William Wade Fitzherbert Pullen (1866-1937)
1896 of Fairley Villa, Oxford Road, Putney, London
1937 Obituary [1]
Professor WILLIAM WADE FITZHERBERT PULLEN was perhaps best known on account of his numerous textbooks, chiefly dealing with various aspects of steam engineering, and including also an important work on applied mechanics. He was born in 1866, the son of a Gloucestershire farmer, and was a pupil of Mr. T. Hurry Riches, M.I.Mech.E., from 1883 to 1887, in the locomotive department of the Taff Vale Railway, Cardiff.
In 1887 he obtained a Whitworth Scholarship and became a student at the Royal College of Science, London. Subsequently he returned to Cardiff as lecturer in engineering at the University. He was appointed head of the mechanical engineering department at the South Western Polytechnic, Chelsea, in 1895, and held this position until his appointment to the senior inspectorate of the Technological Branch of the Board of Education in Lancashire. During these years he also wrote most of his technical works, and in 1909 he contributed, jointly with Mr. W. T. Finlay, a paper to the Institution, on "Experiments in Lubrication". He was also an examiner in engineering subjects both for the National Certificate examinations and at the City and Guilds of London Institute.

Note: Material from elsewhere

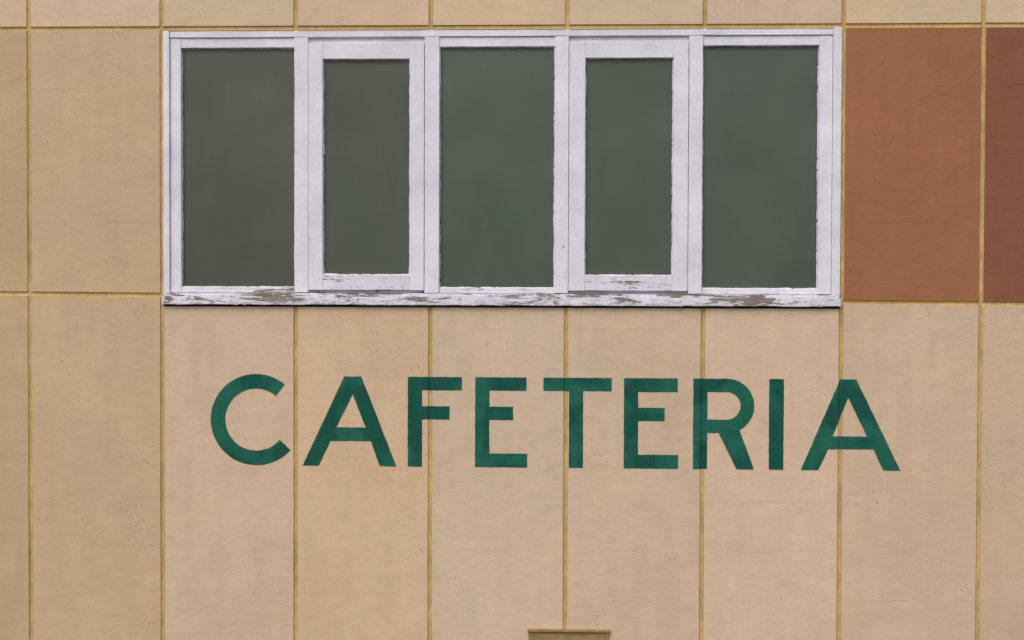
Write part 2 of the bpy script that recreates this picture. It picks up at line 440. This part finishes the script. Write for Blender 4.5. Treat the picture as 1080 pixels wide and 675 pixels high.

In 1926 Professor Pullen retired and lived at Southampton. At the Summer Meeting of the Institution held there in 1928 he was one of the honorary secretaries and rendered great service in arranging the various excursions and other activities.
He was on the roll of the Institution for no less than fifty years, having been elected a Graduate in 1887 and transferred to Membership in 1890. His death occurred on 9th August 1937.